Each of these algorithms is sometimes called a secret-key algorithm or a symmetric algorithm because both the sender and the receiver must agree upon the same key and keep it secret.

Another important technology, developed in the 1970's, is known as public key cryptography. It gets its name because each person has two keys and makes one of them public. Once a message has been encrypted with a public key, only the corresponding private key can decode it. The two keys in the system often confuse people who imagine that the keys work like the double keys in safe deposit boxes. There is no easy physical analogy for the system.

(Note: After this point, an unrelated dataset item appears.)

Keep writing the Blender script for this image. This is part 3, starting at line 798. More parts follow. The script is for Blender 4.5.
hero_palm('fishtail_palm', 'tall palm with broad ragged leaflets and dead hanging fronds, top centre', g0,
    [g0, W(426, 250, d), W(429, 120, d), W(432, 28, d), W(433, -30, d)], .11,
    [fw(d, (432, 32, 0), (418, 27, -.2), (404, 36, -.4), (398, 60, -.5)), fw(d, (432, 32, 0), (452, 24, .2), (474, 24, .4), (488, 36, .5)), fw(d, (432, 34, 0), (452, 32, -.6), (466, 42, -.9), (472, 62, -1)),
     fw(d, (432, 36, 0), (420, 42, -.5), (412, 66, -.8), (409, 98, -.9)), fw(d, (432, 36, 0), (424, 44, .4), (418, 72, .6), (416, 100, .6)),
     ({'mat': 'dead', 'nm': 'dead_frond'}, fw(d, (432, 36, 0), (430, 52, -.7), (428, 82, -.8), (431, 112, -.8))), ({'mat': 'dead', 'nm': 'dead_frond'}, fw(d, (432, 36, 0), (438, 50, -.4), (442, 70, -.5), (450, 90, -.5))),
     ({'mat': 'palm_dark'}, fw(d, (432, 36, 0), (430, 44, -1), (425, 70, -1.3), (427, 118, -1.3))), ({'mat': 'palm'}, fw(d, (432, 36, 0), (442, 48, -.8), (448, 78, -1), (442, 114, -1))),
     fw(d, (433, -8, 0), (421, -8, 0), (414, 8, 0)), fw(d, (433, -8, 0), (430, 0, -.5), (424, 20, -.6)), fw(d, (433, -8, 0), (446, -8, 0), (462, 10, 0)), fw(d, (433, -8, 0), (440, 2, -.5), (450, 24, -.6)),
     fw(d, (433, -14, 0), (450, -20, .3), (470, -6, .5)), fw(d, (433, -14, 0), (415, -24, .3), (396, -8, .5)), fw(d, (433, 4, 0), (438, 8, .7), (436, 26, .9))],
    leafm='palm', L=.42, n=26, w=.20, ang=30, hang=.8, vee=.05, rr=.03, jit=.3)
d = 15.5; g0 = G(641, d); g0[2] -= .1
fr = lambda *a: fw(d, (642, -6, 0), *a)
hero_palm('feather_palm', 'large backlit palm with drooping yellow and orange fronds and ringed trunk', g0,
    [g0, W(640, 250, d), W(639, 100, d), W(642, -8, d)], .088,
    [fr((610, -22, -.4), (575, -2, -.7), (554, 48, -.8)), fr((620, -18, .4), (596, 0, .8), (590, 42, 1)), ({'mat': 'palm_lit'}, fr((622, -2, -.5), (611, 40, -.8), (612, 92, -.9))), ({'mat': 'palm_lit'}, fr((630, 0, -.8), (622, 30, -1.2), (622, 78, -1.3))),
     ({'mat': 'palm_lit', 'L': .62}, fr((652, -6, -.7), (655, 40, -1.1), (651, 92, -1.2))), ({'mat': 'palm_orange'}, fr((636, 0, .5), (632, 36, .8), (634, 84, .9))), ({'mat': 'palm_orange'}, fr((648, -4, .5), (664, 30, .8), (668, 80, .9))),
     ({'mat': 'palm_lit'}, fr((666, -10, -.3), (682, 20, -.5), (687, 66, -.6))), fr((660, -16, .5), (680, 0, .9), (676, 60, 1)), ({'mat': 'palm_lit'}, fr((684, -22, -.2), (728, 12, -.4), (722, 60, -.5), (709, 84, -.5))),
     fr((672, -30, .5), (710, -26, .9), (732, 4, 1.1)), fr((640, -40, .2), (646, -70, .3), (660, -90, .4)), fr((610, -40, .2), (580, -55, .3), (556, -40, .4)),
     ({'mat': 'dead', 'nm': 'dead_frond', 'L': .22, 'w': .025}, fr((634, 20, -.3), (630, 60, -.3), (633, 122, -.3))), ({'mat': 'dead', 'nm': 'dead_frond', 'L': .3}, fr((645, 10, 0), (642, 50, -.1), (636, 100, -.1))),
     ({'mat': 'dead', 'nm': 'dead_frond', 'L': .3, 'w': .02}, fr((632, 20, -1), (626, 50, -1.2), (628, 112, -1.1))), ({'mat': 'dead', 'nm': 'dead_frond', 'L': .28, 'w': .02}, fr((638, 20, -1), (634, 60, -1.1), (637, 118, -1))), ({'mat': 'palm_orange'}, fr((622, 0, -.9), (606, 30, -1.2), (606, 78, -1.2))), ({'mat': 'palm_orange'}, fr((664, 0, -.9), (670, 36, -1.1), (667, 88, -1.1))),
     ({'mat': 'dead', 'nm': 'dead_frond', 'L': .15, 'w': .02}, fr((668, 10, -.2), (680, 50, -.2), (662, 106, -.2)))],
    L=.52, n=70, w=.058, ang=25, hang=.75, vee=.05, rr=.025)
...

Public key encryption is popular because it makes it relatively easy to distribute keys. Anyone using a public key can just post it on the Web; several public key servers are already available.

Some of the leading encryption software vendors today are PGP, RSA Data Securities and Entrust. Many other companies offer products that interact with your E-mail program and make it easier to communicate in private. Some products, like Lotus Notes, offer built-in encryption as a feature.

Most of the practical algorithms have one fundamental problem: there is no way to prove that they really are secure. A math genius may find a way to break the codes. One may already have done so and kept the knowledge secret in order to exploit it.

That brings the topic back to the misty depths of philosophy and the limits of logical thought. Edgar Allan Poe once said that there was no code a human could make that couldn't be broken by another human. But no one knows who that person will be or when a code will be broken.